_Task instructions_.
Repeat exactly each line of the data provided below.

#####

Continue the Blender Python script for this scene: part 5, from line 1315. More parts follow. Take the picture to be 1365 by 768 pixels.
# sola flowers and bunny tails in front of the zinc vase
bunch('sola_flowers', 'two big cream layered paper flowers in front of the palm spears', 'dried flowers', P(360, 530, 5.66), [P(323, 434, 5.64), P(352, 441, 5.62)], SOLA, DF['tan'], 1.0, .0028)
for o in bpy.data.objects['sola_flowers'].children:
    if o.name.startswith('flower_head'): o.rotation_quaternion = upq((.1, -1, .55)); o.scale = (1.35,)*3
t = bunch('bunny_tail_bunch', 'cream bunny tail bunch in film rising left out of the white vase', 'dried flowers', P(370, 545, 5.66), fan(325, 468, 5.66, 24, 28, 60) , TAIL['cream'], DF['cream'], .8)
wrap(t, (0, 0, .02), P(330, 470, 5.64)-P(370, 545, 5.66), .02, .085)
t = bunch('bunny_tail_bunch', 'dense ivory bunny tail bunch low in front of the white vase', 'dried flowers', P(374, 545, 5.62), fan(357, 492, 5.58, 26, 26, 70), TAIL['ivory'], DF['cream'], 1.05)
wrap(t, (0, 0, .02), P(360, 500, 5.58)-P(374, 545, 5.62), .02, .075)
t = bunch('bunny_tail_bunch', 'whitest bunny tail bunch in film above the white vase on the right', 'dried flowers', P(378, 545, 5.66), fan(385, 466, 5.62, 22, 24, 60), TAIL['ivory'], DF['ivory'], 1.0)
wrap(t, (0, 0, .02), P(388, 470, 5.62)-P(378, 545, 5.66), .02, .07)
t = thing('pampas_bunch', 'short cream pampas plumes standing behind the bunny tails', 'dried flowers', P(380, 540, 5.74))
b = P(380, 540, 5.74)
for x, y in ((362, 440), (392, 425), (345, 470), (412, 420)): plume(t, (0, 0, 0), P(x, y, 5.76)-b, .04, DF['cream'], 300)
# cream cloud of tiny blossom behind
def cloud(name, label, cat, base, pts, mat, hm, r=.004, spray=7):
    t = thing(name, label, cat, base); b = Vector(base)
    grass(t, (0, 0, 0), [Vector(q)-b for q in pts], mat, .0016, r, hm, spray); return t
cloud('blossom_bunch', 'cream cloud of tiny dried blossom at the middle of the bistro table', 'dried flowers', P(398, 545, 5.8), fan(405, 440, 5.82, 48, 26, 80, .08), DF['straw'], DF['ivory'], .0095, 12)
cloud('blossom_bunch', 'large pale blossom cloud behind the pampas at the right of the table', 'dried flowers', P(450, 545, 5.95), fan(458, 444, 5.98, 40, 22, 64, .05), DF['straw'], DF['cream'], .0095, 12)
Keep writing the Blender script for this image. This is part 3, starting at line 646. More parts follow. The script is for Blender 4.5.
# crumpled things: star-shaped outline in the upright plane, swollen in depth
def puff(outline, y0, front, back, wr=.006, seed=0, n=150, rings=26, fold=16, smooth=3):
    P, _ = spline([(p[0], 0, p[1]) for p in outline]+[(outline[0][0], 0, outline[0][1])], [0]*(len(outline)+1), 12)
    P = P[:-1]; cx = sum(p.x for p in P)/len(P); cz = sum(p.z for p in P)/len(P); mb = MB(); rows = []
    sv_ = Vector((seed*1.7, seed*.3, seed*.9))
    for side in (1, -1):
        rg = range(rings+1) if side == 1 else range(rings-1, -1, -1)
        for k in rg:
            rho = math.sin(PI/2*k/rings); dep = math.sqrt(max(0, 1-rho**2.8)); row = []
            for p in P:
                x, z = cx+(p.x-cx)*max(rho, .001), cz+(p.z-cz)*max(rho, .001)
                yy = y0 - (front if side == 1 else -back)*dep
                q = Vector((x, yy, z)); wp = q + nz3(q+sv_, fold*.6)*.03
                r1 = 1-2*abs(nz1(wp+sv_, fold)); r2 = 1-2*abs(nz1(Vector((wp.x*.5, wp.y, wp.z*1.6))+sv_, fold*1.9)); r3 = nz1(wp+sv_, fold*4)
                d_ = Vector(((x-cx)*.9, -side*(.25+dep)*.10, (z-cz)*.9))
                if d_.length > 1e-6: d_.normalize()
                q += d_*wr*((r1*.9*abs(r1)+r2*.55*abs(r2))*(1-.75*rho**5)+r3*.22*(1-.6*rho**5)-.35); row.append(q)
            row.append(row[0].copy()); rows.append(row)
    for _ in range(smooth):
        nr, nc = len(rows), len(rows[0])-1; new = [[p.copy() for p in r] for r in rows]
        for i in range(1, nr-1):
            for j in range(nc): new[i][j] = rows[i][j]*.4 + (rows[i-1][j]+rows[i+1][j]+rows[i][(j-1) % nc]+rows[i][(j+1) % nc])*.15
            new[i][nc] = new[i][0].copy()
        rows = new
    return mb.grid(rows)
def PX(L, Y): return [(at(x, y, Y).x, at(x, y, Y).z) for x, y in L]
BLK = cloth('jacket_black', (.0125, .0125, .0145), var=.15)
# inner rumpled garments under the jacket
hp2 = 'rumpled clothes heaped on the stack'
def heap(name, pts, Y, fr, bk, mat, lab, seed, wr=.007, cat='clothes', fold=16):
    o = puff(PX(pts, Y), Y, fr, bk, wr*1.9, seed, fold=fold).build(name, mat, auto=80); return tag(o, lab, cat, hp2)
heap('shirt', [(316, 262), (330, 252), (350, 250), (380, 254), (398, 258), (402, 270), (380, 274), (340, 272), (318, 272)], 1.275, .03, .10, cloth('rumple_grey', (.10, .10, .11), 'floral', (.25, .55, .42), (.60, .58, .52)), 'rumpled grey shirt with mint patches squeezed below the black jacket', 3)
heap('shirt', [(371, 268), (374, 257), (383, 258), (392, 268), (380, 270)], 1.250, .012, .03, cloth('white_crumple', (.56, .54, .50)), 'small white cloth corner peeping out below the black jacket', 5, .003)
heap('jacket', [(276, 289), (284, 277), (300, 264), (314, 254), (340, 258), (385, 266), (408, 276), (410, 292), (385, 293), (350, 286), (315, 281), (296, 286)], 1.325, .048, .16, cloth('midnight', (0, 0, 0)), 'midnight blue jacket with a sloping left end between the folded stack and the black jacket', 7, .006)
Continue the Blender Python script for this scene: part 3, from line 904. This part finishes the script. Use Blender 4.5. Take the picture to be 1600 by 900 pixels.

#####

_Exercise response_.
Continue the Blender Python script for this scene: part 5, from line 1315. More parts follow. Take the picture to be 1365 by 768 pixels.
# sola flowers and bunny tails in front of the zinc vase
bunch('sola_flowers', 'two big cream layered paper flowers in front of the palm spears', 'dried flowers', P(360, 530, 5.66), [P(323, 434, 5.64), P(352, 441, 5.62)], SOLA, DF['tan'], 1.0, .0028)
for o in bpy.data.objects['sola_flowers'].children:
    if o.name.startswith('flower_head'): o.rotation_quaternion = upq((.1, -1, .55)); o.scale = (1.35,)*3
t = bunch('bunny_tail_bunch', 'cream bunny tail bunch in film rising left out of the white vase', 'dried flowers', P(370, 545, 5.66), fan(325, 468, 5.66, 24, 28, 60) , TAIL['cream'], DF['cream'], .8)
wrap(t, (0, 0, .02), P(330, 470, 5.64)-P(370, 545, 5.66), .02, .085)
t = bunch('bunny_tail_bunch', 'dense ivory bunny tail bunch low in front of the white vase', 'dried flowers', P(374, 545, 5.62), fan(357, 492, 5.58, 26, 26, 70), TAIL['ivory'], DF['cream'], 1.05)
wrap(t, (0, 0, .02), P(360, 500, 5.58)-P(374, 545, 5.62), .02, .075)
t = bunch('bunny_tail_bunch', 'whitest bunny tail bunch in film above the white vase on the right', 'dried flowers', P(378, 545, 5.66), fan(385, 466, 5.62, 22, 24, 60), TAIL['ivory'], DF['ivory'], 1.0)
wrap(t, (0, 0, .02), P(388, 470, 5.62)-P(378, 545, 5.66), .02, .07)
t = thing('pampas_bunch', 'short cream pampas plumes standing behind the bunny tails', 'dried flowers', P(380, 540, 5.74))
b = P(380, 540, 5.74)
for x, y in ((362, 440), (392, 425), (345, 470), (412, 420)): plume(t, (0, 0, 0), P(x, y, 5.76)-b, .04, DF['cream'], 300)
# cream cloud of tiny blossom behind
def cloud(name, label, cat, base, pts, mat, hm, r=.004, spray=7):
    t = thing(name, label, cat, base); b = Vector(base)
    grass(t, (0, 0, 0), [Vector(q)-b for q in pts], mat, .0016, r, hm, spray); return t
cloud('blossom_bunch', 'cream cloud of tiny dried blossom at the middle of the bistro table', 'dried flowers', P(398, 545, 5.8), fan(405, 440, 5.82, 48, 26, 80, .08), DF['straw'], DF['ivory'], .0095, 12)
cloud('blossom_bunch', 'large pale blossom cloud behind the pampas at the right of the table', 'dried flowers', P(450, 545, 5.95), fan(458, 444, 5.98, 40, 22, 64, .05), DF['straw'], DF['cream'], .0095, 12)
Keep writing the Blender script for this image. This is part 3, starting at line 646. More parts follow. The script is for Blender 4.5.
# crumpled things: star-shaped outline in the upright plane, swollen in depth
def puff(outline, y0, front, back, wr=.006, seed=0, n=150, rings=26, fold=16, smooth=3):
    P, _ = spline([(p[0], 0, p[1]) for p in outline]+[(outline[0][0], 0, outline[0][1])], [0]*(len(outline)+1), 12)
    P = P[:-1]; cx = sum(p.x for p in P)/len(P); cz = sum(p.z for p in P)/len(P); mb = MB(); rows = []
    sv_ = Vector((seed*1.7, seed*.3, seed*.9))
    for side in (1, -1):
        rg = range(rings+1) if side == 1 else range(rings-1, -1, -1)
        for k in rg:
            rho = math.sin(PI/2*k/rings); dep = math.sqrt(max(0, 1-rho**2.8)); row = []
            for p in P:
                x, z = cx+(p.x-cx)*max(rho, .001), cz+(p.z-cz)*max(rho, .001)
                yy = y0 - (front if side == 1 else -back)*dep
                q = Vector((x, yy, z)); wp = q + nz3(q+sv_, fold*.6)*.03
                r1 = 1-2*abs(nz1(wp+sv_, fold)); r2 = 1-2*abs(nz1(Vector((wp.x*.5, wp.y, wp.z*1.6))+sv_, fold*1.9)); r3 = nz1(wp+sv_, fold*4)
                d_ = Vector(((x-cx)*.9, -side*(.25+dep)*.10, (z-cz)*.9))
                if d_.length > 1e-6: d_.normalize()
                q += d_*wr*((r1*.9*abs(r1)+r2*.55*abs(r2))*(1-.75*rho**5)+r3*.22*(1-.6*rho**5)-.35); row.append(q)
            row.append(row[0].copy()); rows.append(row)
    for _ in range(smooth):
        nr, nc = len(rows), len(rows[0])-1; new = [[p.copy() for p in r] for r in rows]
        for i in range(1, nr-1):
            for j in range(nc): new[i][j] = rows[i][j]*.4 + (rows[i-1][j]+rows[i+1][j]+rows[i][(j-1) % nc]+rows[i][(j+1) % nc])*.15
            new[i][nc] = new[i][0].copy()
        rows = new
    return mb.grid(rows)
def PX(L, Y): return [(at(x, y, Y).x, at(x, y, Y).z) for x, y in L]
BLK = cloth('jacket_black', (.0125, .0125, .0145), var=.15)
# inner rumpled garments under the jacket
hp2 = 'rumpled clothes heaped on the stack'
def heap(name, pts, Y, fr, bk, mat, lab, seed, wr=.007, cat='clothes', fold=16):
    o = puff(PX(pts, Y), Y, fr, bk, wr*1.9, seed, fold=fold).build(name, mat, auto=80); return tag(o, lab, cat, hp2)
heap('shirt', [(316, 262), (330, 252), (350, 250), (380, 254), (398, 258), (402, 270), (380, 274), (340, 272), (318, 272)], 1.275, .03, .10, cloth('rumple_grey', (.10, .10, .11), 'floral', (.25, .55, .42), (.60, .58, .52)), 'rumpled grey shirt with mint patches squeezed below the black jacket', 3)
heap('shirt', [(371, 268), (374, 257), (383, 258), (392, 268), (380, 270)], 1.250, .012, .03, cloth('white_crumple', (.56, .54, .50)), 'small white cloth corner peeping out below the black jacket', 5, .003)
heap('jacket', [(276, 289), (284, 277), (300, 264), (314, 254), (340, 258), (385, 266), (408, 276), (410, 292), (385, 293), (350, 286), (315, 281), (296, 286)], 1.325, .048, .16, cloth('midnight', (0, 0, 0)), 'midnight blue jacket with a sloping left end between the folded stack and the black jacket', 7, .006)
Continue the Blender Python script for this scene: part 3, from line 904. This part finishes the script. Use Blender 4.5. Take the picture to be 1600 by 900 pixels.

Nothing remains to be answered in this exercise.